I came up with this below. It seems accurate to me. I tested with images of different sizes and variety of angles. This is only a part of the routine I'm working on that relates to my comment above.

I ended up using the Matrix function for IE9 also, because I want to flip images that are rotated, and IE's "filter: FlipH/FlipV" in conjunction with Matrix filter produced black background in corners of transformed image, which I didn't like. So, I'm using Matrix for all IE's for both rotating and flipping.
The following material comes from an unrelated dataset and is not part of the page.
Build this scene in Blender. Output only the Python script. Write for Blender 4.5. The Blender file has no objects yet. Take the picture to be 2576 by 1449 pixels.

That part isn't showing here, but I wanted to mention how this works for IE9, as well as for IE8 and IE7.

I hope I'm not off-topic, as - based on the example (https://github.com/heygrady/transform/wiki/correcting-transform-origin-and-translate-in-ie) - I understood that to calculate the offset that I was looking for it was suggested to use another library (Sylvester), then some really complex code involving matrices, and then the usage of word "approximate" (related to resulting offset) scared me a little, and finally when I tried I also saw visible errors in certain scenarios. I'm a little bit rusty in trigonometry, but I think what I have below is accurate. Perhaps some of the cases that I treated separately can be combined, but ultimately the result would be the same.
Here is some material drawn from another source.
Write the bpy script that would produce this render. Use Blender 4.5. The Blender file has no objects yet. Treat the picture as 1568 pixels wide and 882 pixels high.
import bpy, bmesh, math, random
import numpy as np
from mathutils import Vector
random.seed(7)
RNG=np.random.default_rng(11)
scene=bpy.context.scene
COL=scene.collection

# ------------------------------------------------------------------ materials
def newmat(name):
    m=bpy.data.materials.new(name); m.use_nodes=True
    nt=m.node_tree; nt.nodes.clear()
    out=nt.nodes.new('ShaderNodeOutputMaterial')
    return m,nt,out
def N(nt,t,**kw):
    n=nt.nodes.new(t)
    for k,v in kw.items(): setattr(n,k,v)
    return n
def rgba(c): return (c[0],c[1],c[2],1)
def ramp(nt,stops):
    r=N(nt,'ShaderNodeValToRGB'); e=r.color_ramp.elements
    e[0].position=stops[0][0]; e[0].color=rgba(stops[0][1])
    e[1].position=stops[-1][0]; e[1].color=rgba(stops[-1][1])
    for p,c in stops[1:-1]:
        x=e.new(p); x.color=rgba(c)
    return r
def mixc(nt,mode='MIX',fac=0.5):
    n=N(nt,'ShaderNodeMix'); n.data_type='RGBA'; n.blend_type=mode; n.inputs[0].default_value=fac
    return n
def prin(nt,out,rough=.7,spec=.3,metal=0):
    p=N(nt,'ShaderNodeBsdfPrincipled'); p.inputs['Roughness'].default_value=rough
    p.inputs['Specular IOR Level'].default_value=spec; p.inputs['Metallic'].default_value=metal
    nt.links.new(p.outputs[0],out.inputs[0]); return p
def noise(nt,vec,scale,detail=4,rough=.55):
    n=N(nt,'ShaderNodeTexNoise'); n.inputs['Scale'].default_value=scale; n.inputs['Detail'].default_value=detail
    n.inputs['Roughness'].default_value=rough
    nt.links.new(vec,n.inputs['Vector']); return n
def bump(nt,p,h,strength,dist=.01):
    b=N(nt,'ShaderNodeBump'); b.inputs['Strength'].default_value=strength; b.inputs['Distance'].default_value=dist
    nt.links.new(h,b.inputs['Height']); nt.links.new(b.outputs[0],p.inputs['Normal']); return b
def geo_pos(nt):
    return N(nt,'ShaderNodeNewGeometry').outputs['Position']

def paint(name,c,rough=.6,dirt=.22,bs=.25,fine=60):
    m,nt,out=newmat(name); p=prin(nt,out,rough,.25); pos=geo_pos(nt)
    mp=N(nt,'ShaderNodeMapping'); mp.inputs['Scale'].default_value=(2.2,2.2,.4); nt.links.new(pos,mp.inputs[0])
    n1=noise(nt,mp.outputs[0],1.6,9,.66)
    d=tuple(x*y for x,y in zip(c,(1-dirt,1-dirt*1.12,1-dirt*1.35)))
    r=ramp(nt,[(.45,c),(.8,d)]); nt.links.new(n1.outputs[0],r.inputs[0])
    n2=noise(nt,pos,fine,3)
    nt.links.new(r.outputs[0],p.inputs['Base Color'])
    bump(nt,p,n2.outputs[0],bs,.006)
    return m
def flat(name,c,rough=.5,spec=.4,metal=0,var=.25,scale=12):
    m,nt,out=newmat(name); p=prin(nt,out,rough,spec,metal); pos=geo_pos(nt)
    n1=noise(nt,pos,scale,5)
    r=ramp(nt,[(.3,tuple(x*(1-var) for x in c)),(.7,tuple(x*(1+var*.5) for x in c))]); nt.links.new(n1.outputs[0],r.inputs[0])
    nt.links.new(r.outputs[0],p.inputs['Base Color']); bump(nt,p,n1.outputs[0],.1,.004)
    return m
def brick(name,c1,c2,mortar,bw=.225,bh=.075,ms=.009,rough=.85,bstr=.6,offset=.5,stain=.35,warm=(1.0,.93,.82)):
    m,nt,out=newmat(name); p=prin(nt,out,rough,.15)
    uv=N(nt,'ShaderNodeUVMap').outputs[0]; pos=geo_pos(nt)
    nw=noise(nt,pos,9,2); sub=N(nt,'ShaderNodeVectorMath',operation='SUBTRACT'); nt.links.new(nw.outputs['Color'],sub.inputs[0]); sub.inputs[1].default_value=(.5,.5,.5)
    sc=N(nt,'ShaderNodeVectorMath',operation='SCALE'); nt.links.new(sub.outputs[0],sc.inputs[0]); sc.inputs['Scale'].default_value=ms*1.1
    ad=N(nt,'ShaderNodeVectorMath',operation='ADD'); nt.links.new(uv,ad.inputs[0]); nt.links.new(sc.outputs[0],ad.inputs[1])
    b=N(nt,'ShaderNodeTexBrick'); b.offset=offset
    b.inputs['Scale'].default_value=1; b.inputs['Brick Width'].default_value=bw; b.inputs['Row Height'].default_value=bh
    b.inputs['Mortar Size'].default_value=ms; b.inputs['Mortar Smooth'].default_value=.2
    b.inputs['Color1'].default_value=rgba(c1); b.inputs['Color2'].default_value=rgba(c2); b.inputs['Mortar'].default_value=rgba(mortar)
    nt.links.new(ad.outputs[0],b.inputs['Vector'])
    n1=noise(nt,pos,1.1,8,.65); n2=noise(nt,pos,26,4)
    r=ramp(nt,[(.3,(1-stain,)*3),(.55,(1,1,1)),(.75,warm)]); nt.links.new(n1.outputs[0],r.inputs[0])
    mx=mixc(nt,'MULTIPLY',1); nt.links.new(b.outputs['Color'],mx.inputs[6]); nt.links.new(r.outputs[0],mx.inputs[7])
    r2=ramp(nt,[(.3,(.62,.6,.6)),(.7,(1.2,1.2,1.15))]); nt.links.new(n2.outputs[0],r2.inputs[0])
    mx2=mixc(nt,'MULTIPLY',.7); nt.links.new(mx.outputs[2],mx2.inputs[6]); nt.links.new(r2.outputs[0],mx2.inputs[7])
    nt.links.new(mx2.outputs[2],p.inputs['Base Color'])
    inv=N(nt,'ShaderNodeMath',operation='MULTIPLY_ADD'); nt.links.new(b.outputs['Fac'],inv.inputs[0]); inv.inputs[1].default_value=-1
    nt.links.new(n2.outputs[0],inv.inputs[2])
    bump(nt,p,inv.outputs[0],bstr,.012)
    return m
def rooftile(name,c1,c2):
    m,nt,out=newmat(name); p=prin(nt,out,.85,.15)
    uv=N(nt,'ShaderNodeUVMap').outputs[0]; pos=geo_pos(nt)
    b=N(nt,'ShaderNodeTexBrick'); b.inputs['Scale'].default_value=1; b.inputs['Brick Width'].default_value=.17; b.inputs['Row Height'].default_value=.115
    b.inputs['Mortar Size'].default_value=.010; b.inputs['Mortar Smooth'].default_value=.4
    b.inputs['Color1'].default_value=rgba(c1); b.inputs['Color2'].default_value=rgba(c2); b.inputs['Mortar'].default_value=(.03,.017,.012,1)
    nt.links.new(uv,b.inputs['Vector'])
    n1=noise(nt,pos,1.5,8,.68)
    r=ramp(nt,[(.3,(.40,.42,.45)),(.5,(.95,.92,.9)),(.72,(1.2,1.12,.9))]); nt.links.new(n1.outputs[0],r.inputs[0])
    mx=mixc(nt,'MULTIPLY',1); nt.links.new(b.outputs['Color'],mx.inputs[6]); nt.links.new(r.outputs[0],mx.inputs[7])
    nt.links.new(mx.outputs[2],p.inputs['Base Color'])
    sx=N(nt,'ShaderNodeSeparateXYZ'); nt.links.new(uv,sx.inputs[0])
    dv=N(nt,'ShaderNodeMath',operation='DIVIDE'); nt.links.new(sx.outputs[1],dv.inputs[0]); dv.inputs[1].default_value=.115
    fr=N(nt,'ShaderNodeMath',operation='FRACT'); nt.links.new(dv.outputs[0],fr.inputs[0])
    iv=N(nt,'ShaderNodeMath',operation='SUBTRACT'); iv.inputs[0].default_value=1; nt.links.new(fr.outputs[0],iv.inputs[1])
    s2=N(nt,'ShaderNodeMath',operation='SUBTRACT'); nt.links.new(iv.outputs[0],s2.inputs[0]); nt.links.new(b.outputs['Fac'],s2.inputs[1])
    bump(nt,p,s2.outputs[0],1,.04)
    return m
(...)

var rotationAngle; // degrees; 0 <= rotationAngle <= 360

var elementWidth, elementHeight; // pixel values; size of element before rotating

var transformedWidth, transformedHeight; // transient values [pixel]

if (rotationAngle === 0 || rotationAngle === 180)
{
    transformedWidth = elementWidth;
    transformedHeight = elementHeight;
}
else if (rotationAngle === 90 || rotationAngle === 270)
{
    transformedWidth = elementHeight;
    transformedHeight = elementWidth;
}
else if (rotationAngle < 90)
{
    var rad = rotationAngle * Math.PI / 180;
    transformedWidth = elementHeight * Math.sin(rad) + elementWidth * Math.cos(rad);
    transformedHeight = elementWidth * Math.sin(rad) + elementHeight * Math.cos(rad);
}
else if (rotationAngle < 180)
{
    var rad = (rotationAngle - 90) * Math.PI / 180;
    transformedWidth = elementWidth * Math.sin(rad) + elementHeight * Math.cos(rad);
    transformedHeight = elementHeight * Math.sin(rad) + elementWidth * Math.cos(rad);
}
else if (rotationAngle < 270)
{
    var rad = (rotationAngle - 180) * Math.PI / 180;
    transformedWidth = elementHeight * Math.sin(rad) + elementWidth * Math.cos(rad);
    transformedHeight = elementWidth * Math.sin(rad) + elementHeight * Math.cos(rad);
}
else if (rotationAngle < 360)
{
    var rad = (rotationAngle - 270) * Math.PI / 180;
    transformedWidth = elementWidth * Math.sin(rad) + elementHeight * Math.cos(rad);
    transformedHeight = elementHeight * Math.sin(rad) + elementWidth * Math.cos(rad);
}

// Element's rectangle before rotation and its transformed element's rectangle 
// after rotation need to be centered relative to each other. These offset values 
// are how much transformed element needs to be shifted left and up (IE only). 
var offsetLeft = -1 * parseInt((transformedWidth - elementWidth) / 2, 10);
var offsetTop = -1 * parseInt((transformedHeight - elementHeight) / 2, 10);

[hlubovac]

I'm sure you know that IE7 and IE8 are reporting the transformed image size to be the same as the "invisible" transformed-element's size, which is the contrary of what IE9 (even with Matrix filter used) and other browsers are reporting (which is the original image size).

I'm using jQuery. I discovered that - after rotation using Matrix filter - jQuery reports the same as IE7/8. However, native JS reports original-image's size. I stepped through jQuery's width/height functions, but I got lost so I gave up. Anyway, DOMElement.width and DOMElement.height can be used to get the original size after rotation.